Radiohead's eighth album sees them relax, thank God.

Confession time. I don’t actually like Radiohead that much. Obviously, I’ve got every album they’ve ever done, Eraser on vinyl, 7 Television Commercials on VHS and literally, actually, sat through Meeting People Is Easy, twice. But though I know they’re brilliant, nah, not a massive fan.

It’s not just because the guitars always sound a bit tinny or that Thom Yorke wears bad hats and writes annoying lyrics or that they moan about being in a very successful rock band, though all those things don’t help. It’s the fact Radiohead haven’t seemed to enjoy being in Radiohead since ‘OK Computer.’ Five of the greatest musical minds of their generation, all straining. Four beautiful albums, not one that doesn’t sound, in some way, frustrated.

‘The King Of Limbs’ doesn’t sound frustrated, and that’s what makes it one of the best albums they’ve ever made. While last week the Streets album was let down by its comfiness, ‘The King Of Limbs’ sounds at ease with its brains. While previously there was an emphasis on sounding alien and otherworldly, here there’s an embrace of brass and wind instruments, bird chirps and leaves rustling. Agitated, sure, but trusting.

The eight songs here have a sketched-out quality. Lotus Flower, whose Wayne McGregor-choreographed video was released with the album on Friday, leaves the signature crescendos behind, and slowly, simply, draws to a close. Codex, the album’s stillest, and loveliest, point, makes its case modestly with gorgeous horns, a barely-there drum and a simple piano line.

There’s looseness to the sound, with tracks meandering, growing organically. Even the lyrics stress the natural world more than the rather tired ‘21st century urban life a bit dry’ schtick of previous records – there’s songs about magpies and flowers, and Codex talks about jumping in a lake of ‘innocent’ water. Even if he’s talking about suicide, it’s brighter than carbon monoxide.

Influences are worn even more on their sleeve than during the ‘Kid A’ / ‘Amnesiac’ era, but rather than the bracing, glacial modernism of late-nineties Warp, it’s older, warmer experimentalists that ‘The King Of Limbs’ looks to. There are flashes of Shuggie Otis’s picked guitar lines on Morning Mr Magpie, Robert Wyatt’s pastoral wanderings on Give Up The Ghost, even Miles Davies’s hand on Bloom, while Can’s looped, soggy grooves soak the album’s first four tracks.

It’s the sound of five extraordinarily gifted men entering their third decade in music finally trusting themselves, and trusting the listener, emphasising simplicity, groove and texture over dazzling virtuosity.
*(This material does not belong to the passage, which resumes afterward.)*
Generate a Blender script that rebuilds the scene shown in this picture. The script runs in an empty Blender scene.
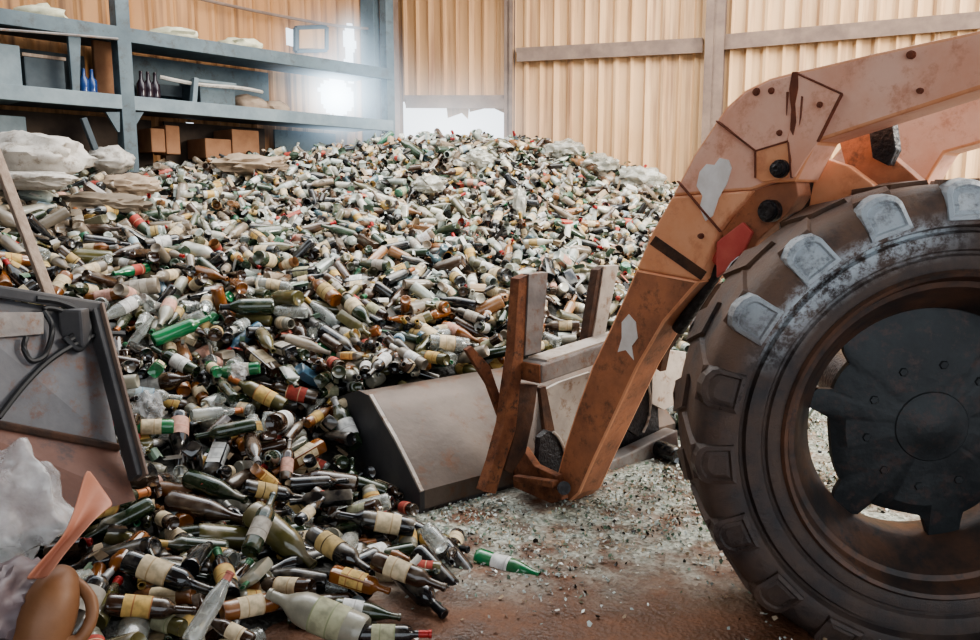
import bpy, bmesh, math, random
import numpy as np
from mathutils import Vector, Matrix, Euler, noise
R = math.radians
PI = math.pi
scene = bpy.context.scene
COL = scene.collection

# ------------------------------------------------------------------ camera
F = 800.0
CAM = Vector((0, 0, 1.6))
PITCH = math.atan(120 / F)
FWD = Vector((0, math.cos(PITCH), -math.sin(PITCH)))
UPV = Vector((0, math.sin(PITCH), math.cos(PITCH)))
RGT = Vector((1, 0, 0))
cam_d = bpy.data.cameras.new('camera')
cam_d.sensor_width = 36
cam_d.lens = F / 980 * 36
cam_d.clip_start = 0.05
cam_o = bpy.data.objects.new('camera', cam_d)
COL.objects.link(cam_o)
cam_o.location = CAM
cam_o.rotation_euler = (PI / 2 - PITCH, 0, 0)
scene.camera = cam_o

def ray(px, py):
    return FWD + RGT * ((px - 490) / F) + UPV * ((320 - py) / F)
def at(px, py, Y):                       # world point seen at a pixel, at distance Y into the shed
    d = ray(px, py)
    return CAM + d * (Y / d.y)
def ground(px, py, z=0.0):
    d = ray(px, py)
    return CAM + d * ((z - CAM.z) / d.z)
def on_plane(px, py, p0, n):
    d = ray(px, py)
    return CAM + d * ((Vector(p0) - CAM).dot(n) / d.dot(n))
def proj(p):
    v = Vector(p) - CAM
    z = v.dot(FWD)
    return 490 + F * v.dot(RGT) / z, 320 - F * v.dot(UPV) / z, z

# ------------------------------------------------------------------ materials
def nodes(name):
    m = bpy.data.materials.new(name)
    m.use_nodes = True
    nt = m.node_tree
    return m, nt, nt.nodes['Principled BSDF'], nt.links
def setp(b, **k):
    for key, v in k.items():
        b.inputs[key.replace('_', ' ')].default_value = v
def c4(c):
    return (c[0], c[1], c[2], 1)
def mat(name, c1, c2=None, scale=6, rough=.6, metal=0, bump=0, bscale=None, c3=None, coat=0, detail=6,
        lo=.35, hi=.65, stretch=(1, 1, 1), dust=None, dust_amt=.5, dust_lo=.45, trans=0, rough2=None, spec=.5):
    """noise mottled surface; dust = colour that settles on upward faces"""
    m, nt, b, L = nodes(name)
    N = nt.nodes
    tc = N.new('ShaderNodeTexCoord')
    mp = N.new('ShaderNodeMapping'); mp.inputs['Scale'].default_value = stretch
    L.new(tc.outputs['Object'], mp.inputs[0])
    n1 = N.new('ShaderNodeTexNoise'); n1.inputs['Scale'].default_value = scale; n1.inputs['Detail'].default_value = detail
    n1.inputs['Roughness'].default_value = .65
    L.new(mp.outputs[0], n1.inputs['Vector'])
    cr = N.new('ShaderNodeValToRGB')
    cr.color_ramp.elements[0].position = lo; cr.color_ramp.elements[0].color = c4(c1)
    cr.color_ramp.elements[1].position = hi; cr.color_ramp.elements[1].color = c4(c2 or c1)
    L.new(n1.outputs['Fac'], cr.inputs[0])
    col = cr.outputs[0]
    if c3:
        n3 = N.new('ShaderNodeTexNoise'); n3.inputs['Scale'].default_value = scale * 2.7; n3.inputs['Detail'].default_value = 8
        n3.inputs['Roughness'].default_value = .75
        L.new(mp.outputs[0], n3.inputs['Vector'])
        r3 = N.new('ShaderNodeValToRGB'); r3.color_ramp.elements[0].position = .52; r3.color_ramp.elements[1].position = .66
        L.new(n3.outputs['Fac'], r3.inputs[0])
        mx = N.new('ShaderNodeMix'); mx.data_type = 'RGBA'; mx.inputs[7].default_value = c4(c3)
        L.new(r3.outputs[0], mx.inputs[0]); L.new(col, mx.inputs[6])
        col = mx.outputs[2]
    if dust:
        ge = N.new('ShaderNodeNewGeometry'); sx = N.new('ShaderNodeSeparateXYZ')
        L.new(ge.outputs['Normal'], sx.inputs[0])
        nd = N.new('ShaderNodeTexNoise'); nd.inputs['Scale'].default_value = 9; nd.inputs['Detail'].default_value = 5
        L.new(ge.outputs['Position'], nd.inputs['Vector'])
        mu = N.new('ShaderNodeMath'); mu.operation = 'MULTIPLY'
        mr = N.new('ShaderNodeMapRange'); mr.inputs[1].default_value = .0; mr.inputs[2].default_value = .9
        L.new(sx.outputs[2], mr.inputs[0])
        rd = N.new('ShaderNodeMapRange'); rd.inputs[1].default_value = dust_lo; rd.inputs[2].default_value = .68; rd.inputs[4].default_value = dust_amt
        L.new(nd.outputs['Fac'], rd.inputs[0])
        L.new(mr.outputs[0], mu.inputs[0]); L.new(rd.outputs[0], mu.inputs[1])
        mx = N.new('ShaderNodeMix'); mx.data_type = 'RGBA'; mx.inputs[7].default_value = c4(dust)
        L.new(mu.outputs[0], mx.inputs[0]); L.new(col, mx.inputs[6])
        col = mx.outputs[2]
        ra = N.new('ShaderNodeMapRange'); ra.inputs[3].default_value = rough; ra.inputs[4].default_value = min(1, rough + .5)
        L.new(mu.outputs[0], ra.inputs[0]); L.new(ra.outputs[0], b.inputs['Roughness'])
    elif rough2 is not None:
        ra = N.new('ShaderNodeMapRange'); ra.inputs[1].default_value = .35; ra.inputs[2].default_value = .65
        ra.inputs[3].default_value = rough; ra.inputs[4].default_value = rough2
        L.new(n1.outputs['Fac'], ra.inputs[0]); L.new(ra.outputs[0], b.inputs['Roughness'])
    else:
        b.inputs['Roughness'].default_value = rough
    L.new(col, b.inputs['Base Color'])
    setp(b, Metallic=metal, Coat_Weight=coat, Coat_Roughness=.12, Transmission_Weight=trans, Specular_IOR_Level=spec)
    if bump:
        n2 = N.new('ShaderNodeTexNoise'); n2.inputs['Scale'].default_value = bscale or scale * 4; n2.inputs['Detail'].default_value = 5
        L.new(mp.outputs[0], n2.inputs['Vector'])
        bp = N.new('ShaderNodeBump'); bp.inputs['Strength'].default_value = bump; bp.inputs['Distance'].default_value = .02
        L.new(n2.outputs['Fac'], bp.inputs['Height']); L.new(bp.outputs[0], b.inputs['Normal'])
    return m

DUST = (.42, .36, .28)
M = {}
M['rust'] = mat('rusty_steel', (.13, .045, .022), (.30, .12, .055), 7, .8, .1, .4, c3=(.05, .028, .02))
M['rust_dark'] = mat('dark_rusty_steel', (.035, .024, .02), (.12, .055, .03), 6, .75, .15, .4)
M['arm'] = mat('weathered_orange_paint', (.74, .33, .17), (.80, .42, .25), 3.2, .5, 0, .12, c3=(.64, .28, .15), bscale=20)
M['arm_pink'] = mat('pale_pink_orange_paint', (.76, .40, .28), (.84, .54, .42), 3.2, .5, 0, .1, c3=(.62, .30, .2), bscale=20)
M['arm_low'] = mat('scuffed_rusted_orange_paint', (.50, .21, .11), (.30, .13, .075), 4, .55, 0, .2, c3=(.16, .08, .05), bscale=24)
M['seam'] = mat('dark_weld_rust', (.12, .04, .025), (.22, .07, .035), 12, .8)
M['smear'] = mat('white_paint_smear', (.72, .68, .64), (.86, .84, .82), 9, .7)
M['grease'] = mat('black_grease', (.012, .011, .013), (.03, .027, .028), 14, .35, 0, .5)
M['red'] = mat('faded_red_paint', (.52, .085, .07), (.62, .15, .12), 5, .5, 0, .1)
M['bare'] = mat('worn_bare_steel', (.17, .155, .15), (.29, .26, .24), 5, .5, .35, .15, c3=(.20, .11, .07))
M['bare_light'] = mat('pale_worn_steel', (.38, .33, .29), (.54, .48, .42), 5, .55, .1, .1, c3=(.26, .16, .10))
M['bucket'] = mat('scraped_bucket_steel', (.10, .075, .06), (.155, .118, .094), 2.2, .45, .3, .1, c3=(.13, .06, .03), bscale=30)
M['bucket_dark'] = mat('dark_bucket_steel', (.06, .06, .065), (.11, .105, .105), 3, .55, .3, .15)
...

As such, on first listen, there are few fireworks and no songs with the instant impact of, say Everything In Its Right Place or Idioteque. But listen closer, let it soak in, repay its trust, and you’ll hear some of their most exquisite melodies slipping in and out of focus. “Wow” might not be the first thing you think when you stick it on, but it’ll come, it really will.

There’s a rumour flying around the internet that another Radiohead album will be announced shortly – for one thing, the final track sounds closer to a comma than a full-stop, it’s called Separator for another – and, for the first time in a long while, I can’t wait.